===== Collected data
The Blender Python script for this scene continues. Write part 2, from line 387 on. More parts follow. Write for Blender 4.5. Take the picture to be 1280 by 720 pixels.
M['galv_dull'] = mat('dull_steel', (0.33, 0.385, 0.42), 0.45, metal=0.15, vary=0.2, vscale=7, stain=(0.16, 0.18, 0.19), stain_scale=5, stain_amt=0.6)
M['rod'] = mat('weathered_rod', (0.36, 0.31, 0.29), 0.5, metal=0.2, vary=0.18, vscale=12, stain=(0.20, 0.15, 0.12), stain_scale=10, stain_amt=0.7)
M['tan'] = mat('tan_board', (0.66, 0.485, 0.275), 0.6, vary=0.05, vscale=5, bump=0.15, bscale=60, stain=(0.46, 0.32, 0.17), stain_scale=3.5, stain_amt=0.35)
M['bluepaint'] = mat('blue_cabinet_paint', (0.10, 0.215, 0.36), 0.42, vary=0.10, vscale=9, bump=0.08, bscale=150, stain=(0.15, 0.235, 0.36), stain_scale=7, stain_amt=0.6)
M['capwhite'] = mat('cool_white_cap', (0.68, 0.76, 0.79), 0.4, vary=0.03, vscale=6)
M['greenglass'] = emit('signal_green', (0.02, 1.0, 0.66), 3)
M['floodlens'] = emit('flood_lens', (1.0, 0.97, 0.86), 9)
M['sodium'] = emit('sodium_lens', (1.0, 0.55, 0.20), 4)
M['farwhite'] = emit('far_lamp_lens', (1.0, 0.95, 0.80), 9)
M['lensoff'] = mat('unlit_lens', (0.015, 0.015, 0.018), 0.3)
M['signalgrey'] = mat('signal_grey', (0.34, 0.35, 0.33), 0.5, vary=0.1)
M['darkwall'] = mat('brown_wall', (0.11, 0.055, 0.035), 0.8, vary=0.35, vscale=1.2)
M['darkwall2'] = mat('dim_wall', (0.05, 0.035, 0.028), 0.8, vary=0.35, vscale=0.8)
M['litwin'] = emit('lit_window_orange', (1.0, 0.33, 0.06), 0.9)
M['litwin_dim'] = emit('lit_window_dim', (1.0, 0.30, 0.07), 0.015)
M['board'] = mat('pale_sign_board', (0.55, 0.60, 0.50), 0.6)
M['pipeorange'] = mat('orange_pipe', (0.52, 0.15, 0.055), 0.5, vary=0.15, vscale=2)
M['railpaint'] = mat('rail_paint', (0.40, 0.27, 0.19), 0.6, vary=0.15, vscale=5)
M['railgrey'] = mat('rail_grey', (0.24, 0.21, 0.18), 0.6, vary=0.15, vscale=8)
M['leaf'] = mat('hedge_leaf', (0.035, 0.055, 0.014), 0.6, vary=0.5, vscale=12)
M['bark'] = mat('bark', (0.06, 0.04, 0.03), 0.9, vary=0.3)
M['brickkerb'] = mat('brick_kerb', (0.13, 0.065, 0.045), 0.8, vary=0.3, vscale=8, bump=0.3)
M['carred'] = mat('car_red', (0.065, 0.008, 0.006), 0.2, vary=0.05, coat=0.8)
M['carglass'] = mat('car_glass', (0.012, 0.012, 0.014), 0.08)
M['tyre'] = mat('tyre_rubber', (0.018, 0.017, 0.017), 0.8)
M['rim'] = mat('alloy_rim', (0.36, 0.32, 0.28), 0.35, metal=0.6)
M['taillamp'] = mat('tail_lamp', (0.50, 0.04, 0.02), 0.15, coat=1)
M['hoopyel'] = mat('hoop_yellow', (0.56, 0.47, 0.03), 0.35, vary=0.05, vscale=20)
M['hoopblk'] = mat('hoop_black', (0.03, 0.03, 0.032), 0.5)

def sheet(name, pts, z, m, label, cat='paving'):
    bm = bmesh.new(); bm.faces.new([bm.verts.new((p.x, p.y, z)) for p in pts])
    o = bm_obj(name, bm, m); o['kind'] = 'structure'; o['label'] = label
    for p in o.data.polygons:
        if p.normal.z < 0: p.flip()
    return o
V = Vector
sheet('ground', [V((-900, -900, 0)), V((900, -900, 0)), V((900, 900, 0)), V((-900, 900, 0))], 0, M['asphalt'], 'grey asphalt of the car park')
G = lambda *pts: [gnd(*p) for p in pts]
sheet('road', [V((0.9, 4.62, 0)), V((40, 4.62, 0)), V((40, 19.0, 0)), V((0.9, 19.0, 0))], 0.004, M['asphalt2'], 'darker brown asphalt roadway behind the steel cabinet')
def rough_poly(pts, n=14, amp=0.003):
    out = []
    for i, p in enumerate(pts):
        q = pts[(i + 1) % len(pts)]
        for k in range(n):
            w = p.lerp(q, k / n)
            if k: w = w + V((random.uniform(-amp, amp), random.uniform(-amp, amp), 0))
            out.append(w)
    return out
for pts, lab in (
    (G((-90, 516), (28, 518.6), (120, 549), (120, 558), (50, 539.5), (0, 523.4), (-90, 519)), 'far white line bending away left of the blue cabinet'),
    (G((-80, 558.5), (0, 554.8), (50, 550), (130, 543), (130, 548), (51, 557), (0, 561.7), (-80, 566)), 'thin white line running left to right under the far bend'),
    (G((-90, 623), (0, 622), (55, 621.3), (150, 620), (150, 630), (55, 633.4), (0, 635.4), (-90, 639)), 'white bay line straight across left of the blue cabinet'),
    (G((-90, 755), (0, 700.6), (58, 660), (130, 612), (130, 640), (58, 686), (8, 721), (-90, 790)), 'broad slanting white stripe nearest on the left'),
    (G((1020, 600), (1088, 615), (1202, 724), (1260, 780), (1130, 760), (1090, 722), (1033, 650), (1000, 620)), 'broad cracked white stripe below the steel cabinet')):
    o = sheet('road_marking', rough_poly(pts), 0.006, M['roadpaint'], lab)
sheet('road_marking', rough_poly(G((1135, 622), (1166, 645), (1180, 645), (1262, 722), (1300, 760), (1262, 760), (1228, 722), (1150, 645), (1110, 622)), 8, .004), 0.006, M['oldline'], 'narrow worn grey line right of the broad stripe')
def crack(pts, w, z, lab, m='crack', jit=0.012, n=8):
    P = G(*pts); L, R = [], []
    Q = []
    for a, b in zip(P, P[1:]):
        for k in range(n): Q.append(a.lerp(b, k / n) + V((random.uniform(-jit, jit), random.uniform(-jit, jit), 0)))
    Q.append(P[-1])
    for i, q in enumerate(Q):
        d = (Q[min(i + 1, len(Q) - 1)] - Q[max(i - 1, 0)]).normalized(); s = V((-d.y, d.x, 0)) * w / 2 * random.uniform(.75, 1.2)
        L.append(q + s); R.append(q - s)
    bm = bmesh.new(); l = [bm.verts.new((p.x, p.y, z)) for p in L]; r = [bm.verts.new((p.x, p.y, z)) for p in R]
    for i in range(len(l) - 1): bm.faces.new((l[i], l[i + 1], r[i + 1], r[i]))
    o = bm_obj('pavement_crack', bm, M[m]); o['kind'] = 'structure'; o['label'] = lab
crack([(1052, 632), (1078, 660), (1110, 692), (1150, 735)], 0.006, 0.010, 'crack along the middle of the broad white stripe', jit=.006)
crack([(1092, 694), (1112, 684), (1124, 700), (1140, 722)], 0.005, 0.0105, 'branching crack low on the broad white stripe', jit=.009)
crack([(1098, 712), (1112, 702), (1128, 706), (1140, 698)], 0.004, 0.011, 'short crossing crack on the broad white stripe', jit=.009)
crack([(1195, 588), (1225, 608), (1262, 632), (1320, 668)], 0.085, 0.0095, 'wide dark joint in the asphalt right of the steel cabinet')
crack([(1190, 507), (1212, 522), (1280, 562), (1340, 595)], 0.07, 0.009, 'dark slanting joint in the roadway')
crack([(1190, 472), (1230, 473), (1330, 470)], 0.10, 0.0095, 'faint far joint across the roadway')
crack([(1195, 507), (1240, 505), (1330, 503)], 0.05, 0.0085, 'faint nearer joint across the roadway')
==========
→ **Request**
Return every line of the material exactly.

→ **Written response**
The Blender Python script for this scene continues. Write part 2, from line 387 on. More parts follow. Write for Blender 4.5. Take the picture to be 1280 by 720 pixels.
M['galv_dull'] = mat('dull_steel', (0.33, 0.385, 0.42), 0.45, metal=0.15, vary=0.2, vscale=7, stain=(0.16, 0.18, 0.19), stain_scale=5, stain_amt=0.6)
M['rod'] = mat('weathered_rod', (0.36, 0.31, 0.29), 0.5, metal=0.2, vary=0.18, vscale=12, stain=(0.20, 0.15, 0.12), stain_scale=10, stain_amt=0.7)
M['tan'] = mat('tan_board', (0.66, 0.485, 0.275), 0.6, vary=0.05, vscale=5, bump=0.15, bscale=60, stain=(0.46, 0.32, 0.17), stain_scale=3.5, stain_amt=0.35)
M['bluepaint'] = mat('blue_cabinet_paint', (0.10, 0.215, 0.36), 0.42, vary=0.10, vscale=9, bump=0.08, bscale=150, stain=(0.15, 0.235, 0.36), stain_scale=7, stain_amt=0.6)
M['capwhite'] = mat('cool_white_cap', (0.68, 0.76, 0.79), 0.4, vary=0.03, vscale=6)
M['greenglass'] = emit('signal_green', (0.02, 1.0, 0.66), 3)
M['floodlens'] = emit('flood_lens', (1.0, 0.97, 0.86), 9)
M['sodium'] = emit('sodium_lens', (1.0, 0.55, 0.20), 4)
M['farwhite'] = emit('far_lamp_lens', (1.0, 0.95, 0.80), 9)
M['lensoff'] = mat('unlit_lens', (0.015, 0.015, 0.018), 0.3)
M['signalgrey'] = mat('signal_grey', (0.34, 0.35, 0.33), 0.5, vary=0.1)
M['darkwall'] = mat('brown_wall', (0.11, 0.055, 0.035), 0.8, vary=0.35, vscale=1.2)
M['darkwall2'] = mat('dim_wall', (0.05, 0.035, 0.028), 0.8, vary=0.35, vscale=0.8)
M['litwin'] = emit('lit_window_orange', (1.0, 0.33, 0.06), 0.9)
M['litwin_dim'] = emit('lit_window_dim', (1.0, 0.30, 0.07), 0.015)
M['board'] = mat('pale_sign_board', (0.55, 0.60, 0.50), 0.6)
M['pipeorange'] = mat('orange_pipe', (0.52, 0.15, 0.055), 0.5, vary=0.15, vscale=2)
M['railpaint'] = mat('rail_paint', (0.40, 0.27, 0.19), 0.6, vary=0.15, vscale=5)
M['railgrey'] = mat('rail_grey', (0.24, 0.21, 0.18), 0.6, vary=0.15, vscale=8)
M['leaf'] = mat('hedge_leaf', (0.035, 0.055, 0.014), 0.6, vary=0.5, vscale=12)
M['bark'] = mat('bark', (0.06, 0.04, 0.03), 0.9, vary=0.3)
M['brickkerb'] = mat('brick_kerb', (0.13, 0.065, 0.045), 0.8, vary=0.3, vscale=8, bump=0.3)
M['carred'] = mat('car_red', (0.065, 0.008, 0.006), 0.2, vary=0.05, coat=0.8)
M['carglass'] = mat('car_glass', (0.012, 0.012, 0.014), 0.08)
M['tyre'] = mat('tyre_rubber', (0.018, 0.017, 0.017), 0.8)
M['rim'] = mat('alloy_rim', (0.36, 0.32, 0.28), 0.35, metal=0.6)
M['taillamp'] = mat('tail_lamp', (0.50, 0.04, 0.02), 0.15, coat=1)
M['hoopyel'] = mat('hoop_yellow', (0.56, 0.47, 0.03), 0.35, vary=0.05, vscale=20)
M['hoopblk'] = mat('hoop_black', (0.03, 0.03, 0.032), 0.5)

def sheet(name, pts, z, m, label, cat='paving'):
    bm = bmesh.new(); bm.faces.new([bm.verts.new((p.x, p.y, z)) for p in pts])
    o = bm_obj(name, bm, m); o['kind'] = 'structure'; o['label'] = label
    for p in o.data.polygons:
        if p.normal.z < 0: p.flip()
    return o
V = Vector
sheet('ground', [V((-900, -900, 0)), V((900, -900, 0)), V((900, 900, 0)), V((-900, 900, 0))], 0, M['asphalt'], 'grey asphalt of the car park')
G = lambda *pts: [gnd(*p) for p in pts]
sheet('road', [V((0.9, 4.62, 0)), V((40, 4.62, 0)), V((40, 19.0, 0)), V((0.9, 19.0, 0))], 0.004, M['asphalt2'], 'darker brown asphalt roadway behind the steel cabinet')
def rough_poly(pts, n=14, amp=0.003):
    out = []
    for i, p in enumerate(pts):
        q = pts[(i + 1) % len(pts)]
        for k in range(n):
            w = p.lerp(q, k / n)
            if k: w = w + V((random.uniform(-amp, amp), random.uniform(-amp, amp), 0))
            out.append(w)
    return out
for pts, lab in (
    (G((-90, 516), (28, 518.6), (120, 549), (120, 558), (50, 539.5), (0, 523.4), (-90, 519)), 'far white line bending away left of the blue cabinet'),
    (G((-80, 558.5), (0, 554.8), (50, 550), (130, 543), (130, 548), (51, 557), (0, 561.7), (-80, 566)), 'thin white line running left to right under the far bend'),
    (G((-90, 623), (0, 622), (55, 621.3), (150, 620), (150, 630), (55, 633.4), (0, 635.4), (-90, 639)), 'white bay line straight across left of the blue cabinet'),
    (G((-90, 755), (0, 700.6), (58, 660), (130, 612), (130, 640), (58, 686), (8, 721), (-90, 790)), 'broad slanting white stripe nearest on the left'),
    (G((1020, 600), (1088, 615), (1202, 724), (1260, 780), (1130, 760), (1090, 722), (1033, 650), (1000, 620)), 'broad cracked white stripe below the steel cabinet')):
    o = sheet('road_marking', rough_poly(pts), 0.006, M['roadpaint'], lab)
sheet('road_marking', rough_poly(G((1135, 622), (1166, 645), (1180, 645), (1262, 722), (1300, 760), (1262, 760), (1228, 722), (1150, 645), (1110, 622)), 8, .004), 0.006, M['oldline'], 'narrow worn grey line right of the broad stripe')
def crack(pts, w, z, lab, m='crack', jit=0.012, n=8):
    P = G(*pts); L, R = [], []
    Q = []
    for a, b in zip(P, P[1:]):
        for k in range(n): Q.append(a.lerp(b, k / n) + V((random.uniform(-jit, jit), random.uniform(-jit, jit), 0)))
    Q.append(P[-1])
    for i, q in enumerate(Q):
        d = (Q[min(i + 1, len(Q) - 1)] - Q[max(i - 1, 0)]).normalized(); s = V((-d.y, d.x, 0)) * w / 2 * random.uniform(.75, 1.2)
        L.append(q + s); R.append(q - s)
    bm = bmesh.new(); l = [bm.verts.new((p.x, p.y, z)) for p in L]; r = [bm.verts.new((p.x, p.y, z)) for p in R]
    for i in range(len(l) - 1): bm.faces.new((l[i], l[i + 1], r[i + 1], r[i]))
    o = bm_obj('pavement_crack', bm, M[m]); o['kind'] = 'structure'; o['label'] = lab
crack([(1052, 632), (1078, 660), (1110, 692), (1150, 735)], 0.006, 0.010, 'crack along the middle of the broad white stripe', jit=.006)
crack([(1092, 694), (1112, 684), (1124, 700), (1140, 722)], 0.005, 0.0105, 'branching crack low on the broad white stripe', jit=.009)
crack([(1098, 712), (1112, 702), (1128, 706), (1140, 698)], 0.004, 0.011, 'short crossing crack on the broad white stripe', jit=.009)
crack([(1195, 588), (1225, 608), (1262, 632), (1320, 668)], 0.085, 0.0095, 'wide dark joint in the asphalt right of the steel cabinet')
crack([(1190, 507), (1212, 522), (1280, 562), (1340, 595)], 0.07, 0.009, 'dark slanting joint in the roadway')
crack([(1190, 472), (1230, 473), (1330, 470)], 0.10, 0.0095, 'faint far joint across the roadway')
crack([(1195, 507), (1240, 505), (1330, 503)], 0.05, 0.0085, 'faint nearer joint across the roadway')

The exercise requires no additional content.